Charis has taught college music and has a master's degree in music composition.

Strophic is a common song form found in many popular songs, folk songs, and hymns. This lesson will discuss the strophic form and give examples of its use.

Why Is That Tune Stuck in My Head?

Are you tired of your classmates singing 'Ninety-nine Bottles of Beer on the Wall'? Do you wish your kids would stop listening to 'The Wheels on the Bus'? If these songs run circles in your brain and refuse to leave you alone, there is a very good reason. They were designed to be memorable. Blame it on the strophic song form.

The Strophic Form

Most songs have a form, which is just the manner in which the different parts of the tune are arranged. There are dozens of forms with many variations. One of the most simple is the strophic form. A strophic song uses the same melody repeated over and over, with different text for each repetition. The song may include a chorus or a refrain. In the refrain, the same text is sung to the same melody for each repetition. This most frequently occurs at the end of the song, but refrains may be used at the beginning or in the middle of the song as well.

Common examples of the strophic form include hymns and folk songs. The hymn 'Amazing Grace' is a strophic hymn; the same music is sung for each of the seven verses of the poem. And 'I Surrender All' is a hymn that uses a refrain with the strophic form. After each of the five verses, a refrain beginning with the line 'I surrender all' is repeated to the same music.

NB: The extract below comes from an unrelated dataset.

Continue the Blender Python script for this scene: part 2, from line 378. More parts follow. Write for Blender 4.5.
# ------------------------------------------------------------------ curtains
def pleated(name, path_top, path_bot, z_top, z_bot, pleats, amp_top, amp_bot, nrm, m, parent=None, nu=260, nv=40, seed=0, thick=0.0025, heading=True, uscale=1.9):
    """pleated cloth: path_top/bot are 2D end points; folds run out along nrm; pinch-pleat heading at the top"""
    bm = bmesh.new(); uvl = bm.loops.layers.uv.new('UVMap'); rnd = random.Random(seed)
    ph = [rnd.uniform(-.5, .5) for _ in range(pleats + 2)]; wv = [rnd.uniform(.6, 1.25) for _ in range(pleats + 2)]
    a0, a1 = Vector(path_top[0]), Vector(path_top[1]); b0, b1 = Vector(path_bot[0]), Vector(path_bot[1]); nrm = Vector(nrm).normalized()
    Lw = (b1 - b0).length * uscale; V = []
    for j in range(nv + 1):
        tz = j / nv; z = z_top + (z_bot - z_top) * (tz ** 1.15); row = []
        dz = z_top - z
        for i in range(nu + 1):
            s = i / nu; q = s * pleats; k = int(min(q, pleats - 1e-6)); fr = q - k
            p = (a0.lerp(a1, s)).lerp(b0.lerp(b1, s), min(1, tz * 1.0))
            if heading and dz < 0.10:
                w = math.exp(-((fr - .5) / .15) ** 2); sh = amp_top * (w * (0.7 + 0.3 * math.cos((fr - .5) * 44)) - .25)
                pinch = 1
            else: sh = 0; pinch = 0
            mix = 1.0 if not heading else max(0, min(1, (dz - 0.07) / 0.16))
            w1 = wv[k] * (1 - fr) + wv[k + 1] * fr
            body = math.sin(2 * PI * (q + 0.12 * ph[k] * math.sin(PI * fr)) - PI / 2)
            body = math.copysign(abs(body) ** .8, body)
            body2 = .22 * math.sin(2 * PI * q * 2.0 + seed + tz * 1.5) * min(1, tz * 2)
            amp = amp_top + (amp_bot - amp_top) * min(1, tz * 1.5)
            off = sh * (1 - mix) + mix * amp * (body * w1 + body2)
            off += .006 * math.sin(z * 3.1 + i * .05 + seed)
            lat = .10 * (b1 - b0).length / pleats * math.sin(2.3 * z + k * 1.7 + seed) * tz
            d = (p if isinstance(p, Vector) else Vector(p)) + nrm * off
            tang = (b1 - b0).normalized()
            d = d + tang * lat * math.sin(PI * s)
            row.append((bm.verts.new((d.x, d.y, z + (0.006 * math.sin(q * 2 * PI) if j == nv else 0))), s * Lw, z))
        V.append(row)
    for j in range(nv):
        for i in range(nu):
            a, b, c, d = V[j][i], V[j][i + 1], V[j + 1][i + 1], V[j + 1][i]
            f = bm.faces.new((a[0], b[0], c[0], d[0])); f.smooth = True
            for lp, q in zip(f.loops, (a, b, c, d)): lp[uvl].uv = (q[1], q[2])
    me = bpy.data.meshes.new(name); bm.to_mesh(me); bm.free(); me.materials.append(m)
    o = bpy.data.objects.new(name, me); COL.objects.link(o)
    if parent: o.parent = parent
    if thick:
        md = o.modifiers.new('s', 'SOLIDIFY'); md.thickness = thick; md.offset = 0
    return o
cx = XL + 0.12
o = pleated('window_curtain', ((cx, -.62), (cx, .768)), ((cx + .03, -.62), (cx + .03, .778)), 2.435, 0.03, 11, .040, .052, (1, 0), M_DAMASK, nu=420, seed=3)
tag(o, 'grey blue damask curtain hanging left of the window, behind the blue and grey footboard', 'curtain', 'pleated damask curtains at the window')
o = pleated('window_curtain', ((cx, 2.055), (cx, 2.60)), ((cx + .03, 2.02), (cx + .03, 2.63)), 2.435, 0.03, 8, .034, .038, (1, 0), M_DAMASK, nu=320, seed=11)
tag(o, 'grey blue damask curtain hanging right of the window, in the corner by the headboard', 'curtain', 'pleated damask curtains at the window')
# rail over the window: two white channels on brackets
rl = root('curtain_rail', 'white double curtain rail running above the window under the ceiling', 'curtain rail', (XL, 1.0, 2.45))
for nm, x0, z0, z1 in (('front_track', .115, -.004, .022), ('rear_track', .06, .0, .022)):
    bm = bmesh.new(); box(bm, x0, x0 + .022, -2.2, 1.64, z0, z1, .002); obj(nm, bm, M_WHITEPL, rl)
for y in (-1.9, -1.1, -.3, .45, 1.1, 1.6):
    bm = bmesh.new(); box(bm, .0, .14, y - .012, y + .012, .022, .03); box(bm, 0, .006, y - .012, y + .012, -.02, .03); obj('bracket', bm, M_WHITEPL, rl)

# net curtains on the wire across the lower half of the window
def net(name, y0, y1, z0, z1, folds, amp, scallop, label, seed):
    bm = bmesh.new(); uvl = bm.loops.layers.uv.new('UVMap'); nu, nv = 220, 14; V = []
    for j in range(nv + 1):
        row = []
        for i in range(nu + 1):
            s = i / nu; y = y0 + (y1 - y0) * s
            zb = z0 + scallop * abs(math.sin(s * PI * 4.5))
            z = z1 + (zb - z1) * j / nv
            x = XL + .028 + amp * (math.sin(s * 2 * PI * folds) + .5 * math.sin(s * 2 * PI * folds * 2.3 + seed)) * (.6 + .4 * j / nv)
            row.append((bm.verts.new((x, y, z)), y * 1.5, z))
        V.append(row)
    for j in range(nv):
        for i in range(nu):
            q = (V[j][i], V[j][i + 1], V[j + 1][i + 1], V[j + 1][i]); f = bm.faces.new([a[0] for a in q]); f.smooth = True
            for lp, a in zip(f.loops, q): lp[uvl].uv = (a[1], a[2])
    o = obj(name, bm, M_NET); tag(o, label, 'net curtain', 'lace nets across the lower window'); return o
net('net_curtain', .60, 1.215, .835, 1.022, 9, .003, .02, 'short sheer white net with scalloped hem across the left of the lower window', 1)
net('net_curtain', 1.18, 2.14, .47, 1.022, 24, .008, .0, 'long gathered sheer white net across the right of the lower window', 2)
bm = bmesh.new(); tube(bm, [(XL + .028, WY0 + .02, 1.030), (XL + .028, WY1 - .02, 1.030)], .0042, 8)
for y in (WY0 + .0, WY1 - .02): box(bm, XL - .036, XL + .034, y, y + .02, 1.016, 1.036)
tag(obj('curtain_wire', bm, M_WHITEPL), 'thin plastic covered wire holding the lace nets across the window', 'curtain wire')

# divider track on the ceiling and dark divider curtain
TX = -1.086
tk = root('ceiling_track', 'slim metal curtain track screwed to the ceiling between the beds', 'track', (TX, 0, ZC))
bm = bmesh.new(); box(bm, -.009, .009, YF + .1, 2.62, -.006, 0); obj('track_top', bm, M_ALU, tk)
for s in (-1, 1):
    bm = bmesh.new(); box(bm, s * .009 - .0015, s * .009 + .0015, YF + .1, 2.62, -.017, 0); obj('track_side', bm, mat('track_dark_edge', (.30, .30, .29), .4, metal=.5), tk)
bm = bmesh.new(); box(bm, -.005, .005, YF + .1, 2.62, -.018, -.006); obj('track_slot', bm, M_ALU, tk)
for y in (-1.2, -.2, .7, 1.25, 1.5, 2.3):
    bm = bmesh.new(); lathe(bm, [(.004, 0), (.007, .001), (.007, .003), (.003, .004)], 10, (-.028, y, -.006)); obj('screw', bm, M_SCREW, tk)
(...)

Many folk songs also use the strophic form. Children's songs like 'Old MacDonald Had a Farm' use a strophic form because the repetition makes the songs easy to learn. The strophic form has been used in pop and rock music as well, although it's not as common as it once was. Some popular examples include Simon and Garfunkel's 'Bridge Over Troubled Water' and Bob Dylan's 'Blowin' in the Wind'.